>>>

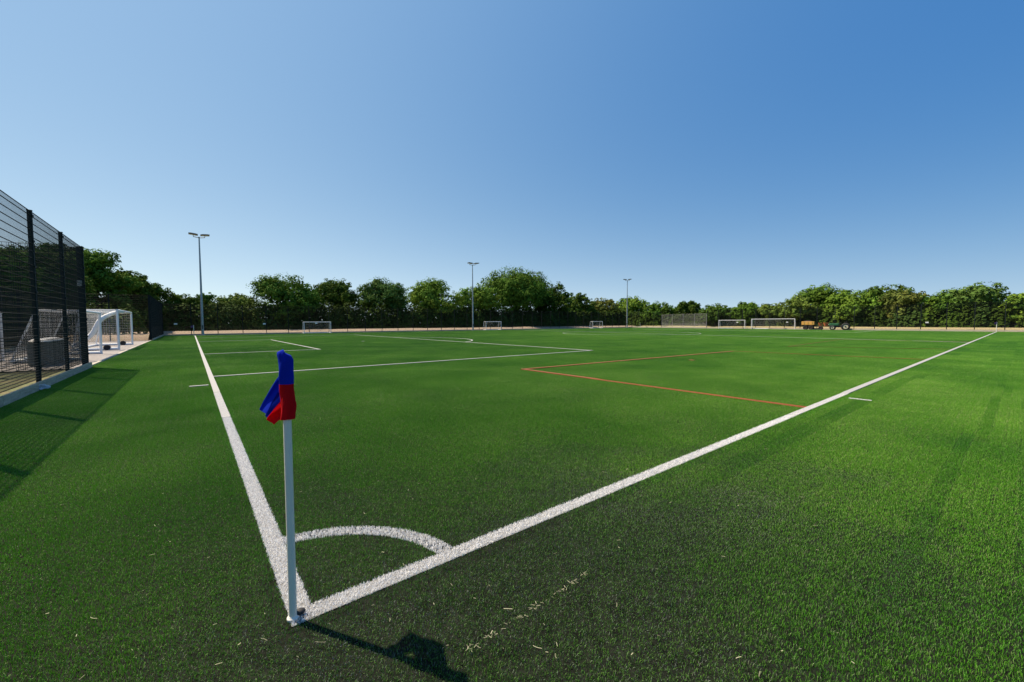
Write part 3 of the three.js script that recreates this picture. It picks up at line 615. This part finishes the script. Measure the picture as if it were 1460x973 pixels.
const TREES = [
  ['tree behind the near fence, cut by the left edge of the picture', -13.0, -46.1, 8.4, 3.6, 'mid'],
  ['tree behind the near fence, seen between its two nearest posts', -13.0, -60.5, 9.9, 4.4, 'dark'],
  ['tall tree behind the end post of the near fence', -13.0, -75.4, 12.2, 4.4, 'dark'],
  ['big dark tree rising just right of the near fence end', -9.8, -70.7, 11.4, 4.2, 'mid'],
  ['dark tree sloping down right of the big left tree, above stored goals', -7.2, -75.0, 9.2, 3.2, 'dark'],
  ['low round tree above the edge-on fence at left', -4.9, -73.0, 7.4, 3.4, 'dark'],
  ['small dark tree just left of the first light mast', -1.2, -74.0, 6.5, 2.4, 'dark'],
  ['small tree just right of the first light mast', 1.9, -76.0, 6.4, 2.0, 'mid'],
  ['low pale olive tree between first mast and the leftmost large tree', 5.9, -80.0, 6.7, 3.6, 'olive'],
  ['large leafy tree above and left of the leftmost small goal', 11.9, -74.0, 9.9, 5.0, 'mid', { n: 12000, lobes: 20 }],
  ['dark round tree right above the leftmost small goal', 20.9, -78.0, 10.2, 4.3, 'dark', { base: 2.2 }],
  ['dark open tree in the middle between two goals at left', 29.5, -77.0, 10.5, 5.0, 'cool', { base: 2.4 }],
  ['round-topped light green tree left of the second light mast', 40.3, -76.0, 10.8, 6.4, 'light', { n: 12000, lobes: 18 }],
  ['light green tree right behind the second light mast', 51.0, -75.0, 10.6, 5.0, 'light'],
  ['biggest tree in the row, above the second small goal', 63.6, -77.5, 15.4, 9.6, 'mid', { n: 20000, lobes: 30 }],
  ['dark tree forming the right shoulder of the biggest tree', 73.4, -74.0, 12.2, 5.2, 'dark', { n: 10000 }],
  ['dark pointed tree above the third small goal', 86.0, -76.0, 9.9, 4.6, 'dark'],
  ['reddish-tinged tree left of the third light mast', 99.1, -78.0, 9.2, 5.0, 'rust'],
  ['broad light green tree behind the third light mast', 115.0, -80.0, 10.3, 6.4, 'light'],
  ['low green tree left of the grey fence section', 106.0, -63.5, 7.5, 4.9, 'mid'],
  ['small dark round tree above the grey fence section', 108.0, -55.6, 7.8, 3.3, 'dark', { base: 2 }],
  ['low dark tree left of the medium-width goal', 100.0, -44.6, 5.8, 3.8, 'dark'],
  ['round green tree above the medium-width goal', 100.0, -37.2, 6.3, 3.7, 'mid'],
  ['green tree above the widest goal, left part', 100.0, -31.7, 6.1, 3.4, 'olive'],
  ['olive tree above the right post of the widest goal', 98.6, -27.2, 7.0, 4.0, 'olive'],
  ['tall broad tree behind the orange machines', 105.0, -24.3, 9.6, 5.4, 'mid', { n: 12000 }],
  ['bright green tree above the green tractor', 98.0, -18.0, 7.7, 4.3, 'light'],
  ['taller dark tree showing behind the row, right of the tractor', 106.0, -14.0, 9.1, 4.6, 'dark'],
  ['rust-tinged tree in the right part of the row', 98.0, -10.9, 7.1, 3.9, 'rust'],
  ['mid green tree left of the large far-right tree', 97.0, -6.6, 6.5, 3.0, 'mid'],
  ['large flat-topped tree above the far right corner flag', 99.0, -2.7, 7.6, 4.6, 'cool', { n: 13000, lobes: 20 }],
  ['light green tree cut by the right edge of the picture', 96.0, 2.3, 5.8, 2.9, 'light'],
  ['tree beyond the right edge, next in the far row', 95, 9, 6.5, 3.5, 'mid', { n: 4000 }],
];
for (const [label, x, z, H, W, tn, o] of TREES) {
  const k = z < -70 && x > -6 ? 1.07 : 1;
  tree(label, CX + (x - CX) * k, -CU + (z + CU) * k, 1.52 + (H - 1.52) * k, W * 1.08 * k, tn, o);
}

// hedge and undergrowth behind the fences: reads as one mass
{
  const R = rng(606), pos = [], col = [];
  const tones = [TONES.dark, TONES.mid, TONES.cool, TONES.olive, TONES.light];
  const clump = (x, z, H, W) => {
    const base = tones[(R() * R() * 5) | 0], n = 620, dist = Math.hypot(x - CX, z + CU), s = Math.max(0.12, dist * 0.0027);
    for (let i = 0; i < n; i++) {
      let d = V3(R() - 0.5, R() * 0.5 - 0.03, R() - 0.5); if (d.lengthSq() > 0.25 || d.lengthSq() < 1e-4) { i--; continue; } d.normalize();
      const rr = 0.75 + 0.3 * noise.noise(d.x * 3 + x, d.y * 3, d.z * 3 + z) + 0.12 * R();
      const k = 0.42 + 0.2 * R(); leaf(pos, col, V3(x + d.x * rr * W, 0.1 + d.y * rr * H, z + d.z * rr * W), d, s, R, tone(base, k));
    }
  };
  for (let v = -16; v < 122; v += 1.55) { const b = 4.6 + 0.9 * fbm(v * 0.11, 3.3); clump(v + (R() - 0.5), -(76 + R() * 1.6), b + 0.25 + R() * 0.9, 1.7 + R() * 0.6); clump(v + R(), -(79 + R() * 2), b + 0.7 + R() * 1.2, 2.2); }
  for (let u = -14; u < 76; u += 1.55) { const b = 4.0 + 0.8 * fbm(u * 0.11, 8.3); if (Math.abs(u - 11.8) > 0.75 && Math.abs(u + 1.9) > 0.6) clump(endFence(u) + 6 + R() * 1.2, -u + (R() - 0.5), b + R() * 0.9, 1.7 + R() * 0.6); clump(endFence(u) + 12.4 + R() * 2, -u, b + 0.6 + R(), 2.3); }
  for (let u = 12; u < 72; u += 1.6) { clump(-11 - R() * 1.2, -u, 3.4 + R() * 1.6, 1.8); clump(-14 - R() * 2, -u, 4.4 + R() * 2, 2.3); }
  for (let v = -26; v < 140; v += 2.6) clump(v, -(88 + 5 * R()), 5.2 + R() * 1.6, 2.9);
  for (let u = -24; u < 90; u += 2.6) clump(endFence(u) + 22 + 5 * R(), -u, 5 + R() * 1.4, 2.9);
  for (let v = -11; v < -4.5; v += 1.5) clump(v, -(52.5 + R()), 3.0 + R(), 1.5);
  const m = new THREE.Mesh(foliageGeo(pos, col), leafMat); m.name = numbered('hedgerow'); m.userData.kind = 'stuff';
  tag(m, 'dark hedge and undergrowth running behind the fences under the trees', 'hedge'); scene.add(shade(m));
}

// ---------------------------------------------------------------- things glimpsed through the trees
function car(label, pos, turn, paint) {
  const t = thing('parked_car', label, 'car', pos, turn);
  const s = new THREE.Shape(); s.moveTo(-2.1, 0.3); s.lineTo(-2.15, 0.85); s.quadraticCurveTo(-2.0, 1.0, -1.6, 1.0); s.lineTo(-1.1, 1.42); s.quadraticCurveTo(-0.2, 1.55, 0.5, 1.42); s.lineTo(1.1, 0.98); s.quadraticCurveTo(1.9, 0.9, 2.1, 0.75); s.lineTo(2.15, 0.3);
  part('body', new THREE.ExtrudeGeometry(s, { depth: 1.5, bevelEnabled: true, bevelSize: 0.08, bevelThickness: 0.1, bevelSegments: 2 }).translate(0, 0, -0.75), paint, t);
  part('windows', [bx(1.3, 0.32, 1.74, -0.35, 1.18, 0)], M.carGlass, t);
  for (const x of [-1.3, 1.3]) for (const z of [-0.75, 0.75]) wheel(t, x, 0.32, z, 0.32, 0.22, M.galv);
}
car('dark blue parked car glimpsed through the hedge, right of the tractor', P(11.8, endFence(11.8) + 9.6, 0), Math.PI / 2, M.carBlue);
car('white parked car glimpsed through the hedge at the right edge', P(-1.9, endFence(-1.9) + 9.6, 0), Math.PI / 2, M.white);

renderer.render(scene, camera);
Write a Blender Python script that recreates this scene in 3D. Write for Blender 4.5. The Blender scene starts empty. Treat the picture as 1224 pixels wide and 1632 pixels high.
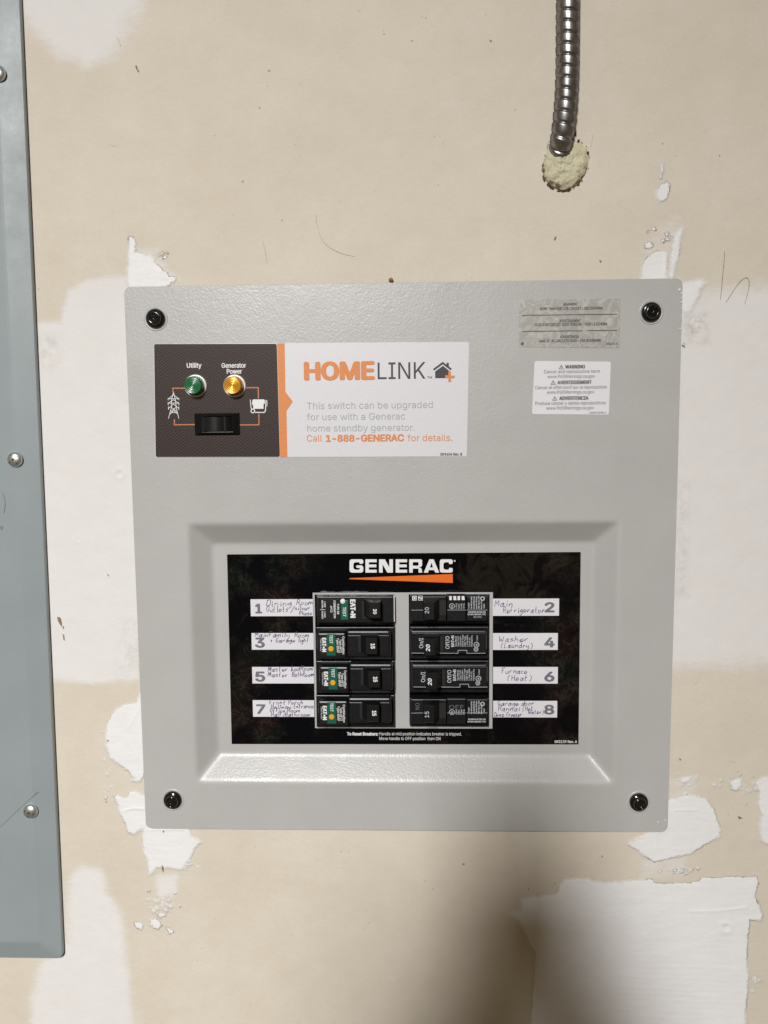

<<<

Gather each line from the listing above that holds "part".

Write part 3 of the three.js script that recreates this picture. It picks up at line 615. This part finishes the script. Measure the picture as if it were 1460x973 pixels.
  ['green tree above the widest goal, left part', 100.0, -31.7, 6.1, 3.4, 'olive'],
  ['rust-tinged tree in the right part of the row', 98.0, -10.9, 7.1, 3.9, 'rust'],
  part('body', new THREE.ExtrudeGeometry(s, { depth: 1.5, bevelEnabled: true, bevelSize: 0.08, bevelThickness: 0.1, bevelSegments: 2 }).translate(0, 0, -0.75), paint, t);
  part('windows', [bx(1.3, 0.32, 1.74, -0.35, 1.18, 0)], M.carGlass, t);